* [Provided data]
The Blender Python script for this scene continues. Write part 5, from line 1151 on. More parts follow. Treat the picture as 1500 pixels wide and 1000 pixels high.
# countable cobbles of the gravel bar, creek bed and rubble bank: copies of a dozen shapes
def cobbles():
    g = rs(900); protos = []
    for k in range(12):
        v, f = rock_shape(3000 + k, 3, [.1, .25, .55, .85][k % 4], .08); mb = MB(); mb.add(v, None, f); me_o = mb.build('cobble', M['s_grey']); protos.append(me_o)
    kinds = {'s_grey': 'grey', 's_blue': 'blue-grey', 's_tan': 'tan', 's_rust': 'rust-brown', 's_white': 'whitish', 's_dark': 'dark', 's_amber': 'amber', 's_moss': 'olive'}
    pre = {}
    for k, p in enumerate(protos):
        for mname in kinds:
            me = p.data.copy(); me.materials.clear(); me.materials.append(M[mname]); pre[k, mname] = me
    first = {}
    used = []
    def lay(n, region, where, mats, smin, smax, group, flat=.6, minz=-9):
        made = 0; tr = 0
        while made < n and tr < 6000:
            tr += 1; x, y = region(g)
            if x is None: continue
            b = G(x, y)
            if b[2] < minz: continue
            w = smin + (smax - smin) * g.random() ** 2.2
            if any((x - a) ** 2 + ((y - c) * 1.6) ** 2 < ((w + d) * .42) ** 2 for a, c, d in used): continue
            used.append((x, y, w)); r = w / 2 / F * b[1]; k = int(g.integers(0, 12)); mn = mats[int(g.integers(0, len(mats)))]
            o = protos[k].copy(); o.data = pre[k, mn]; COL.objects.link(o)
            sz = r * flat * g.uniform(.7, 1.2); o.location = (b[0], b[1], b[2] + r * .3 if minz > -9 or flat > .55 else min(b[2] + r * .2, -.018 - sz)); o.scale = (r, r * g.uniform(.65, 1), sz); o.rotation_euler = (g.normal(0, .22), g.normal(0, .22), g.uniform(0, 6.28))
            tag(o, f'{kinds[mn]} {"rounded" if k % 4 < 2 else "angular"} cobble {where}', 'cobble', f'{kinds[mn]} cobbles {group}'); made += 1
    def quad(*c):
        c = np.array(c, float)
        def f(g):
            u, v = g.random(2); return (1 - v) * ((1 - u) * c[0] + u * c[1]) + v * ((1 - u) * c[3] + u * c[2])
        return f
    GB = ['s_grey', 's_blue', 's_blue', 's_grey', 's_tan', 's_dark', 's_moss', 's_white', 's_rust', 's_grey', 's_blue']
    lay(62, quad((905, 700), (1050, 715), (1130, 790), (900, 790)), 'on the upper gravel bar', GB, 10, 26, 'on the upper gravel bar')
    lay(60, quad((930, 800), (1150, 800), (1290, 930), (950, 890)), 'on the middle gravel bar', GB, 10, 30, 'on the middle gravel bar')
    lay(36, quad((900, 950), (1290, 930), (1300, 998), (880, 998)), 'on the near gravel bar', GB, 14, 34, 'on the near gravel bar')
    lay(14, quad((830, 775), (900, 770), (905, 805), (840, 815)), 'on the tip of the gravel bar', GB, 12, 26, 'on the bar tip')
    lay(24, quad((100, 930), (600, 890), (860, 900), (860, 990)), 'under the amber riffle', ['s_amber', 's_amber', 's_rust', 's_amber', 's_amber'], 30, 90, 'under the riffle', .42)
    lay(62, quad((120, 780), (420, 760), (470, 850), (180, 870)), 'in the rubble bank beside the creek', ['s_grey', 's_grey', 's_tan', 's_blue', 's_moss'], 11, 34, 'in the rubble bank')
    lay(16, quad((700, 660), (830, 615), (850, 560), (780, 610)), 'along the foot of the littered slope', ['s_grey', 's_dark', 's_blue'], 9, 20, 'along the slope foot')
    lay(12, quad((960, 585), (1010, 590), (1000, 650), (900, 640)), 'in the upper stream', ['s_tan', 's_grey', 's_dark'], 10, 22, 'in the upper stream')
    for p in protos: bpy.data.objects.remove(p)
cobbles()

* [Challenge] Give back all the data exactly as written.

* [Correct output]
The Blender Python script for this scene continues. Write part 5, from line 1151 on. More parts follow. Treat the picture as 1500 pixels wide and 1000 pixels high.
# countable cobbles of the gravel bar, creek bed and rubble bank: copies of a dozen shapes
def cobbles():
    g = rs(900); protos = []
    for k in range(12):
        v, f = rock_shape(3000 + k, 3, [.1, .25, .55, .85][k % 4], .08); mb = MB(); mb.add(v, None, f); me_o = mb.build('cobble', M['s_grey']); protos.append(me_o)
    kinds = {'s_grey': 'grey', 's_blue': 'blue-grey', 's_tan': 'tan', 's_rust': 'rust-brown', 's_white': 'whitish', 's_dark': 'dark', 's_amber': 'amber', 's_moss': 'olive'}
    pre = {}
    for k, p in enumerate(protos):
        for mname in kinds:
            me = p.data.copy(); me.materials.clear(); me.materials.append(M[mname]); pre[k, mname] = me
    first = {}
    used = []
    def lay(n, region, where, mats, smin, smax, group, flat=.6, minz=-9):
        made = 0; tr = 0
        while made < n and tr < 6000:
            tr += 1; x, y = region(g)
            if x is None: continue
            b = G(x, y)
            if b[2] < minz: continue
            w = smin + (smax - smin) * g.random() ** 2.2
            if any((x - a) ** 2 + ((y - c) * 1.6) ** 2 < ((w + d) * .42) ** 2 for a, c, d in used): continue
            used.append((x, y, w)); r = w / 2 / F * b[1]; k = int(g.integers(0, 12)); mn = mats[int(g.integers(0, len(mats)))]
            o = protos[k].copy(); o.data = pre[k, mn]; COL.objects.link(o)
            sz = r * flat * g.uniform(.7, 1.2); o.location = (b[0], b[1], b[2] + r * .3 if minz > -9 or flat > .55 else min(b[2] + r * .2, -.018 - sz)); o.scale = (r, r * g.uniform(.65, 1), sz); o.rotation_euler = (g.normal(0, .22), g.normal(0, .22), g.uniform(0, 6.28))
            tag(o, f'{kinds[mn]} {"rounded" if k % 4 < 2 else "angular"} cobble {where}', 'cobble', f'{kinds[mn]} cobbles {group}'); made += 1
    def quad(*c):
        c = np.array(c, float)
        def f(g):
            u, v = g.random(2); return (1 - v) * ((1 - u) * c[0] + u * c[1]) + v * ((1 - u) * c[3] + u * c[2])
        return f
    GB = ['s_grey', 's_blue', 's_blue', 's_grey', 's_tan', 's_dark', 's_moss', 's_white', 's_rust', 's_grey', 's_blue']
    lay(62, quad((905, 700), (1050, 715), (1130, 790), (900, 790)), 'on the upper gravel bar', GB, 10, 26, 'on the upper gravel bar')
    lay(60, quad((930, 800), (1150, 800), (1290, 930), (950, 890)), 'on the middle gravel bar', GB, 10, 30, 'on the middle gravel bar')
    lay(36, quad((900, 950), (1290, 930), (1300, 998), (880, 998)), 'on the near gravel bar', GB, 14, 34, 'on the near gravel bar')
    lay(14, quad((830, 775), (900, 770), (905, 805), (840, 815)), 'on the tip of the gravel bar', GB, 12, 26, 'on the bar tip')
    lay(24, quad((100, 930), (600, 890), (860, 900), (860, 990)), 'under the amber riffle', ['s_amber', 's_amber', 's_rust', 's_amber', 's_amber'], 30, 90, 'under the riffle', .42)
    lay(62, quad((120, 780), (420, 760), (470, 850), (180, 870)), 'in the rubble bank beside the creek', ['s_grey', 's_grey', 's_tan', 's_blue', 's_moss'], 11, 34, 'in the rubble bank')
    lay(16, quad((700, 660), (830, 615), (850, 560), (780, 610)), 'along the foot of the littered slope', ['s_grey', 's_dark', 's_blue'], 9, 20, 'along the slope foot')
    lay(12, quad((960, 585), (1010, 590), (1000, 650), (900, 640)), 'in the upper stream', ['s_tan', 's_grey', 's_dark'], 10, 22, 'in the upper stream')
    for p in protos: bpy.data.objects.remove(p)
cobbles()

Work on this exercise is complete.